A. Jokubaitis warns regarding the LRT: a short circuit awaits

DELFI / Andrius Ufartas

Politicians often act like lordlings, they care not that the kingdom is actually a democracy. This is the view of philosopher, Vilnius University Institute of International Relations and Political Science (VU TSPMI) professor Alvydas Jokubaitis. In an interview to the lrt.lt news portal, A. Jokubaitis stated that Lithuanian citizens need to be explained the mistake. In his opinion, if the proposals are implemented, all that awaits the LRT is a short circuit. The philosopher also believes that Lithuania no longer needs a president elected in general elections.

How do you view the Seimas’ proposals on changes to LRT management and the initiative to equalise the terms of LRT Council members with the institutions, which appoint them?

The LRT Council’s work can always be criticised when in front of you, you see the BBC Trust (the LRT Council’s counterpart in the BBC). However, Lithuania is no Great Britain and the LRT is no BBC. Lithuania does not have the funds to maintain a BBC-style council. Our council has one undisputable advantage – its composition regulations protect it from the influence of politicians. Making the council members’ terms equal to political terms is like removing a circuit breaker in a house’s mains. A short circuit awaits.

“I see intent to control in the conclusions. In the Council’s unanimous opinion, this is the majority aiming to restrain and control the LRT and the national broadcaster’s independence,” LRT Council chairman Liudvikas Gadeikis had this to say about the Seimas commission’s conclusions regarding the LRT. What do you think, do you see such risks?

The LRT Council was thought up as a test of politicians’ maturity. Many parties aimed at the LRT earlier. For example, the Conservatives could look at their archives. Only the Social Democrats and Liberals did not act foolishly in this regard. I believe that the current LRT Council lacks imagination for the defence of the LRT. The BBC council resolutely employs the services of the BBC. The mistake has to be explained to Lithuanian citizens.

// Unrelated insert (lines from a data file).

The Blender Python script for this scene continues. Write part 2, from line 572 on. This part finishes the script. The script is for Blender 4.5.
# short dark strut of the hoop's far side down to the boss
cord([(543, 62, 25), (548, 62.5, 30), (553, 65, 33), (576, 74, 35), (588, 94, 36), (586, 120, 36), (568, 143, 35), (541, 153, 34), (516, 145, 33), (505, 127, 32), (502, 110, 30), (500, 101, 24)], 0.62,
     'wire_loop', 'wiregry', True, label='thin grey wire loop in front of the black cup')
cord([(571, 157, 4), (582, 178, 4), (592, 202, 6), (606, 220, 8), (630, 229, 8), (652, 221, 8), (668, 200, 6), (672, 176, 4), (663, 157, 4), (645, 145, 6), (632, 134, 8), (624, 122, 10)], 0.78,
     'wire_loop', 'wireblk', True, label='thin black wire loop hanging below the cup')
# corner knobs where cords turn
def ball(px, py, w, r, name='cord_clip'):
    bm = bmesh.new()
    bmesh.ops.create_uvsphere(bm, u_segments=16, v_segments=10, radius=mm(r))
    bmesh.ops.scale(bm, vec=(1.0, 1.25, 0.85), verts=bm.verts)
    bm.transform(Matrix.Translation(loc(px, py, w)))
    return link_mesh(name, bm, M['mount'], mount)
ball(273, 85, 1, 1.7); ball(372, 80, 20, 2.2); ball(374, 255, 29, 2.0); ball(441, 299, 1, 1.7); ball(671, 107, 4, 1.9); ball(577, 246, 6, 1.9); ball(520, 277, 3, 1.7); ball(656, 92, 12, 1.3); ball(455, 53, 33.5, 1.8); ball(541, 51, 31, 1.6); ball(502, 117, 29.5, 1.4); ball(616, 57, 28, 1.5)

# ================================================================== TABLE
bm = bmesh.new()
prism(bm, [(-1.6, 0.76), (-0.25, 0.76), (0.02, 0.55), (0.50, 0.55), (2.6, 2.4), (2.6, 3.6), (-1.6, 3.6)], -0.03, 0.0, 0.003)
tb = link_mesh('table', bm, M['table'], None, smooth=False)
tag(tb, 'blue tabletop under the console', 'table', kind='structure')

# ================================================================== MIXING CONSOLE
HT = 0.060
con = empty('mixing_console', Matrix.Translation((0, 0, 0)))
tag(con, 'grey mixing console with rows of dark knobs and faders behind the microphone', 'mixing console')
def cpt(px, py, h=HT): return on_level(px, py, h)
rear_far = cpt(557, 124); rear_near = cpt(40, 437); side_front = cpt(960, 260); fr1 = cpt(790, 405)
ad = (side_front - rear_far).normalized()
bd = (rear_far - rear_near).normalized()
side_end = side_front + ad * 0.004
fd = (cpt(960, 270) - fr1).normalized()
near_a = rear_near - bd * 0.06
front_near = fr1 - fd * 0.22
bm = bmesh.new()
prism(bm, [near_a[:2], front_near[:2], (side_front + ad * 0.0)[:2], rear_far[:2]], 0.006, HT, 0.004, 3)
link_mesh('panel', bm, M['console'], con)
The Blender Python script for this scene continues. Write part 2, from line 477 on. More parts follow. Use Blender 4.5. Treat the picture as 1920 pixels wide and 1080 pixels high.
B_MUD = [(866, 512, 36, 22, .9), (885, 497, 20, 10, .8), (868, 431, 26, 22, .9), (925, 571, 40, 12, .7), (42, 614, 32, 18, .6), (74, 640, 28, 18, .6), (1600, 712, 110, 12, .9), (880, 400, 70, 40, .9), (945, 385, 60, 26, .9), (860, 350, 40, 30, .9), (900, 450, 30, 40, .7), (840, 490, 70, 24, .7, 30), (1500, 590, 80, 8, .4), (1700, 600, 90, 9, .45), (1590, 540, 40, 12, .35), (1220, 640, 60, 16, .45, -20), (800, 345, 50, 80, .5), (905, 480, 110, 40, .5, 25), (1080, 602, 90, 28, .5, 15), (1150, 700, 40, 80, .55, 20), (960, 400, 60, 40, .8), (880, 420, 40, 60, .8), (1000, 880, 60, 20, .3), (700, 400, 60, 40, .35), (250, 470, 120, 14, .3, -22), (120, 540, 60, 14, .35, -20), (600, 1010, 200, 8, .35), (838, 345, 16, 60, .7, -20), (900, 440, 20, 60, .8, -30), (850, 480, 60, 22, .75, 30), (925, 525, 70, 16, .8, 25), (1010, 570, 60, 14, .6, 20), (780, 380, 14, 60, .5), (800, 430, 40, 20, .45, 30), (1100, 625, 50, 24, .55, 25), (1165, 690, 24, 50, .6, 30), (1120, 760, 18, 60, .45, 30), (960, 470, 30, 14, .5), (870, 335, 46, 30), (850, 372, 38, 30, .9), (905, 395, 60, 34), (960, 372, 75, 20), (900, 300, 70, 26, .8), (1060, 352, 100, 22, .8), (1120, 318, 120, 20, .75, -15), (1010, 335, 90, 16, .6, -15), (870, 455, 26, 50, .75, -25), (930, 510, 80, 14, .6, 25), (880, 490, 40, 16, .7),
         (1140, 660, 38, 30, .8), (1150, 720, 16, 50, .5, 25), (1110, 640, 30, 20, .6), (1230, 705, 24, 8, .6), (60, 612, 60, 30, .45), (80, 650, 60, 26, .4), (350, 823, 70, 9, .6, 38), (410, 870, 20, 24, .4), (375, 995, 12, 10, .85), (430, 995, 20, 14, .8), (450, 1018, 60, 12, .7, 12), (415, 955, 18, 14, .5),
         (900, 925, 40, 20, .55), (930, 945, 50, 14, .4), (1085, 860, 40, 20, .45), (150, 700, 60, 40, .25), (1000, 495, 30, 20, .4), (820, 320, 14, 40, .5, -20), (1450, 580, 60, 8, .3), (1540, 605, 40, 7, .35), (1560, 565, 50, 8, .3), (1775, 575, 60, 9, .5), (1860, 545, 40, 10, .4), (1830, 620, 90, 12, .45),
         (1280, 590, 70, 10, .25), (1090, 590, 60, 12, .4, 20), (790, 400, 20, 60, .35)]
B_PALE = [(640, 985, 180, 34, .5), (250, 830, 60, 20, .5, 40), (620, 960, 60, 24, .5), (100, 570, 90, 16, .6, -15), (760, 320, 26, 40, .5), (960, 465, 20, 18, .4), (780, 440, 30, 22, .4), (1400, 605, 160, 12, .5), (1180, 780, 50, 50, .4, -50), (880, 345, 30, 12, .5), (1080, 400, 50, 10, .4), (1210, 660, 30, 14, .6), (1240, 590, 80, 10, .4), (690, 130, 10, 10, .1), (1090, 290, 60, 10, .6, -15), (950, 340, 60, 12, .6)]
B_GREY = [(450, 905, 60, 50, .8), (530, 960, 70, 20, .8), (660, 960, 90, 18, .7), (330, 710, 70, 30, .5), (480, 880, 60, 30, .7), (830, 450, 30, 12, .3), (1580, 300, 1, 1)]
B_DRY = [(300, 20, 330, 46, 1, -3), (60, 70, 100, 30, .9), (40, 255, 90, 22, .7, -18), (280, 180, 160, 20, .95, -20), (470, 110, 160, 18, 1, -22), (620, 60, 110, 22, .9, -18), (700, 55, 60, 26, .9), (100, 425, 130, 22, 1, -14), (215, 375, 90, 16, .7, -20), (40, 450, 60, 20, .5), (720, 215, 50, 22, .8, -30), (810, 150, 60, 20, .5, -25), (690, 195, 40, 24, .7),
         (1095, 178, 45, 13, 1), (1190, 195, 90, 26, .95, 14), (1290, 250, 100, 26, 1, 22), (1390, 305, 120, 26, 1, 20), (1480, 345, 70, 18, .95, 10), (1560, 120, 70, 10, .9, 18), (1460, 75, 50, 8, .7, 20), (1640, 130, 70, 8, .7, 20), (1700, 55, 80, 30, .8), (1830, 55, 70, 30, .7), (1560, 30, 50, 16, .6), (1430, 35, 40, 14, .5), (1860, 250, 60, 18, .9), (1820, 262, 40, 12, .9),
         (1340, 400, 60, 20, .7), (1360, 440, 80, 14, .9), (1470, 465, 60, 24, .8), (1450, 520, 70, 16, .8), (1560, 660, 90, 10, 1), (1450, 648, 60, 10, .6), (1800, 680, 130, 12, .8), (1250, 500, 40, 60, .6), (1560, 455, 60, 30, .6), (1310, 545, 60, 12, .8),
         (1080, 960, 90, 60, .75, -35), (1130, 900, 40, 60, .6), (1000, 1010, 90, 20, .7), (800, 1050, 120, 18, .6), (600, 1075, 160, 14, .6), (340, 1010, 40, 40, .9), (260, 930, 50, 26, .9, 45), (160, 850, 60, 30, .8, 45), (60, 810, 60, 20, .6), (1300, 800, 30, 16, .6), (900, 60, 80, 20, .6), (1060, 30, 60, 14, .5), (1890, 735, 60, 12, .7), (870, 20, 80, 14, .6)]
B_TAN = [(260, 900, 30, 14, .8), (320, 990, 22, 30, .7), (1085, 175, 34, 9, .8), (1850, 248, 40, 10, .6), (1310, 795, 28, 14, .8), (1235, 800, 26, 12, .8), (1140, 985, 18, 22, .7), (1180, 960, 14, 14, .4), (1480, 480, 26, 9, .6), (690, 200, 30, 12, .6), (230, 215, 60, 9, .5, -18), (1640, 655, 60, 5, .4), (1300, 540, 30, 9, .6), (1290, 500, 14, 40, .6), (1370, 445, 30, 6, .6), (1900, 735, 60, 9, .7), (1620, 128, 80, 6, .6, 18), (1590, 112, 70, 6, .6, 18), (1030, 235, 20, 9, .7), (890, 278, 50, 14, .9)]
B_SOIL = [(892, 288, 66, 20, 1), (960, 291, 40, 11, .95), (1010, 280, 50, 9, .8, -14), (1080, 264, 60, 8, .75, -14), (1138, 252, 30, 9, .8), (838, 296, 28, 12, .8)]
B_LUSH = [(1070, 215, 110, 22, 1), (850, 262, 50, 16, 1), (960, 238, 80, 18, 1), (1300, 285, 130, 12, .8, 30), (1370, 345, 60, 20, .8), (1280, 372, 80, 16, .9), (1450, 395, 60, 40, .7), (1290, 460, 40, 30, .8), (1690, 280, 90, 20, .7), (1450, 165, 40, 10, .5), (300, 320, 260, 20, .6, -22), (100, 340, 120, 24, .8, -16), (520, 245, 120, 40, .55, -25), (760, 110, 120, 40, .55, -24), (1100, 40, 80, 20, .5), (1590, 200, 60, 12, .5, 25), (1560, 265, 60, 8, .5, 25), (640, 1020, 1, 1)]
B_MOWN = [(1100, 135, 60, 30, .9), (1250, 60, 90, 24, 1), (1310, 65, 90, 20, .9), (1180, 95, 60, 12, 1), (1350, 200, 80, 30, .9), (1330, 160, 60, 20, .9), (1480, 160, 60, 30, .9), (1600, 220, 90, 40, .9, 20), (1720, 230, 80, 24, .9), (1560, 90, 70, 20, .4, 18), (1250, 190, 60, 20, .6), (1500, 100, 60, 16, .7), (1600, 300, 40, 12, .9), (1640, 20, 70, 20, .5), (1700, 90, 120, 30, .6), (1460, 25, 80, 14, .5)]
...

You were once a member of the LRT Council, deputy chairman. Was politicians’ pursuit of influence and control felt during your term as well?

Every day we would experience the intent of politicians, businessmen and other hired figures’ intent to influence, scorn and control. Late council chairman Gediminas Ilgūnas stated that even in the Stalin-era prison camps it was easier to come to terms with local bosses than with our influential politicians. This was not an emotional statement. Gediminas was a strong person, who had seen and experienced much. He stated the truth – politicians often act like lordlings. It matters not to them that the kingdom is actually a democracy. If you leave any space for abuse, they will certainly exploit it. It is their talent.

Opinions have surfaced that initiatives regarding the LRT remind of actions in Poland and Hungary where public broadcasters were met with politicization. Do you see such risks toward the LRT?

I do not know much about Poland and even less about Hungary. In this case, you do not even need the experiences of other countries. Upon changing the council member appointment regulations, the risk of political control would increase anywhere. Politicians are similar across the world. From what I have seen of the Polish TVP news, they are biased. I have complaints toward Panorama and other informational shows, however the TVP exceeds us in its bias.

Due to the threat against the national broadcaster’s independence, the LRT contacted the European Broadcaster’s Union (EBU), UNESCO. The International Press Institute expressed concern over initiatives to strengthen control on the LRT. The Lithuanian Journalists Union chairman Dainius Radzevičius informed the OSCE Press Freedom Bureau and European Journalists Federation about the developing situation. What else do you think the LRT and journalist community could do?

When God takes away people’s minds, even a letter from the pope won’t help. Lithuanian journalists are divided, tired and increasingly used to glide atop the surface of political affairs. The citizenry typically raises its voice without understanding the core of the problem. Just out of rage. The politicians proposing the reform are completely convinced of their righteousness and it is hard to prove their mistake to them. The path to hell is paved with good intentions. We have landed in a difficult situation. It is necessary to distinguish nuances, but we only see two colours.

What lies behind the majority’s initiatives regarding the LRT?

There can be many reasons. One cannot dismiss that it is the desire to expand the influence of political government that is at play. It could also be inexperience. Recent years in Lithuanian political life show that we will make serious mistakes. The LRT is likely the only, which an educated individual can watch and listen to without disgracing their education. This could turn into the past tense soon. Soon there will be more bickering than good shows.

How do you view the political situation in Lithuania if the presidential elections were to be won by a representative of the majority?

I cannot see that far. I only see how the current parliament is treading onto a rake and fails to hear warnings about it. I believe that Lithuania no longer needs a president elected in general elections. It is already dated.

Why do you view a general presidential election as dated? What changed during the period of independence to raise such thoughts?

The institution of president is a replacement for a king. The Smetona era established this institution’s authority in Lithuania.

We now have a new situation. The independence of the president from parties and the president’s strong legitimacy based on general elections (no other individual faces this) harms the weak party system and in the face of weak parliaments strengthens executive government disproportionately.